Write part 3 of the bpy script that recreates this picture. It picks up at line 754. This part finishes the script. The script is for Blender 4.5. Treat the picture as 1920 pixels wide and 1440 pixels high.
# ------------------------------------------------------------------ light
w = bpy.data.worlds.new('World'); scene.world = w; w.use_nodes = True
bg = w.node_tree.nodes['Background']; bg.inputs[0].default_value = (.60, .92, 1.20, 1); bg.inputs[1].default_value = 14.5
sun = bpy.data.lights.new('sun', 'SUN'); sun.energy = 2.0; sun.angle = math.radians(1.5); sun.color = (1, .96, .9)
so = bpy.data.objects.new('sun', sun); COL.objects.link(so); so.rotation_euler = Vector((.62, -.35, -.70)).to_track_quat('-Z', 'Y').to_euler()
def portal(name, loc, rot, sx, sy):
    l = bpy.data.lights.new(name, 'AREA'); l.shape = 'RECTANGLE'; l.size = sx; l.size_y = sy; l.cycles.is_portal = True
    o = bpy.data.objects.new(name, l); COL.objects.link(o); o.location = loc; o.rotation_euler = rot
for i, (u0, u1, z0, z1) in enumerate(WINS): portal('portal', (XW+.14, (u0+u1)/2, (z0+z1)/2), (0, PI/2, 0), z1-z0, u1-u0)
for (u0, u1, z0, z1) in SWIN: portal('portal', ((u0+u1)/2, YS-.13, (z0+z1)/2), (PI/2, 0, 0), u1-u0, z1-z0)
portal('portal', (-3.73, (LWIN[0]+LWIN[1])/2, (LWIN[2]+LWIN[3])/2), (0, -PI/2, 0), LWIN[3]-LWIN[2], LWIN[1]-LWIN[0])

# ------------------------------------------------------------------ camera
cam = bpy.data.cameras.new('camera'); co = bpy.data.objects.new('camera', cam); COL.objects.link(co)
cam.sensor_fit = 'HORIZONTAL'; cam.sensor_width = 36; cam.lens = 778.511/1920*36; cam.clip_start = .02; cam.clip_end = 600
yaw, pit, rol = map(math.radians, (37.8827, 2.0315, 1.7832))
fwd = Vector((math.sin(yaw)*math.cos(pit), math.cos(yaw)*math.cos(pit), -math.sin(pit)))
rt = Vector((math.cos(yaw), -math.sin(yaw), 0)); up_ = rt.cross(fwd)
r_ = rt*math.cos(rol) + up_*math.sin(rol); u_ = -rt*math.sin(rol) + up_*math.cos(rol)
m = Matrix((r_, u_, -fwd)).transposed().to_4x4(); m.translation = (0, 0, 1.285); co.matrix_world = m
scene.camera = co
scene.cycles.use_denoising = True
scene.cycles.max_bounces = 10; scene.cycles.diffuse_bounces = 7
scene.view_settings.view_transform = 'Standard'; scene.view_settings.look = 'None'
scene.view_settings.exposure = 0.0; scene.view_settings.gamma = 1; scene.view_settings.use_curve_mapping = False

WHAT NEEDS TO BE DONE:
Write the listing out again, exactly as shown above.

RESPONSE FOR THIS EXERCISE:
Write part 3 of the bpy script that recreates this picture. It picks up at line 754. This part finishes the script. The script is for Blender 4.5. Treat the picture as 1920 pixels wide and 1440 pixels high.
# ------------------------------------------------------------------ light
w = bpy.data.worlds.new('World'); scene.world = w; w.use_nodes = True
bg = w.node_tree.nodes['Background']; bg.inputs[0].default_value = (.60, .92, 1.20, 1); bg.inputs[1].default_value = 14.5
sun = bpy.data.lights.new('sun', 'SUN'); sun.energy = 2.0; sun.angle = math.radians(1.5); sun.color = (1, .96, .9)
so = bpy.data.objects.new('sun', sun); COL.objects.link(so); so.rotation_euler = Vector((.62, -.35, -.70)).to_track_quat('-Z', 'Y').to_euler()
def portal(name, loc, rot, sx, sy):
    l = bpy.data.lights.new(name, 'AREA'); l.shape = 'RECTANGLE'; l.size = sx; l.size_y = sy; l.cycles.is_portal = True
    o = bpy.data.objects.new(name, l); COL.objects.link(o); o.location = loc; o.rotation_euler = rot
for i, (u0, u1, z0, z1) in enumerate(WINS): portal('portal', (XW+.14, (u0+u1)/2, (z0+z1)/2), (0, PI/2, 0), z1-z0, u1-u0)
for (u0, u1, z0, z1) in SWIN: portal('portal', ((u0+u1)/2, YS-.13, (z0+z1)/2), (PI/2, 0, 0), u1-u0, z1-z0)
portal('portal', (-3.73, (LWIN[0]+LWIN[1])/2, (LWIN[2]+LWIN[3])/2), (0, -PI/2, 0), LWIN[3]-LWIN[2], LWIN[1]-LWIN[0])

# ------------------------------------------------------------------ camera
cam = bpy.data.cameras.new('camera'); co = bpy.data.objects.new('camera', cam); COL.objects.link(co)
cam.sensor_fit = 'HORIZONTAL'; cam.sensor_width = 36; cam.lens = 778.511/1920*36; cam.clip_start = .02; cam.clip_end = 600
yaw, pit, rol = map(math.radians, (37.8827, 2.0315, 1.7832))
fwd = Vector((math.sin(yaw)*math.cos(pit), math.cos(yaw)*math.cos(pit), -math.sin(pit)))
rt = Vector((math.cos(yaw), -math.sin(yaw), 0)); up_ = rt.cross(fwd)
r_ = rt*math.cos(rol) + up_*math.sin(rol); u_ = -rt*math.sin(rol) + up_*math.cos(rol)
m = Matrix((r_, u_, -fwd)).transposed().to_4x4(); m.translation = (0, 0, 1.285); co.matrix_world = m
scene.camera = co
scene.cycles.use_denoising = True
scene.cycles.max_bounces = 10; scene.cycles.diffuse_bounces = 7
scene.view_settings.view_transform = 'Standard'; scene.view_settings.look = 'None'
scene.view_settings.exposure = 0.0; scene.view_settings.gamma = 1; scene.view_settings.use_curve_mapping = False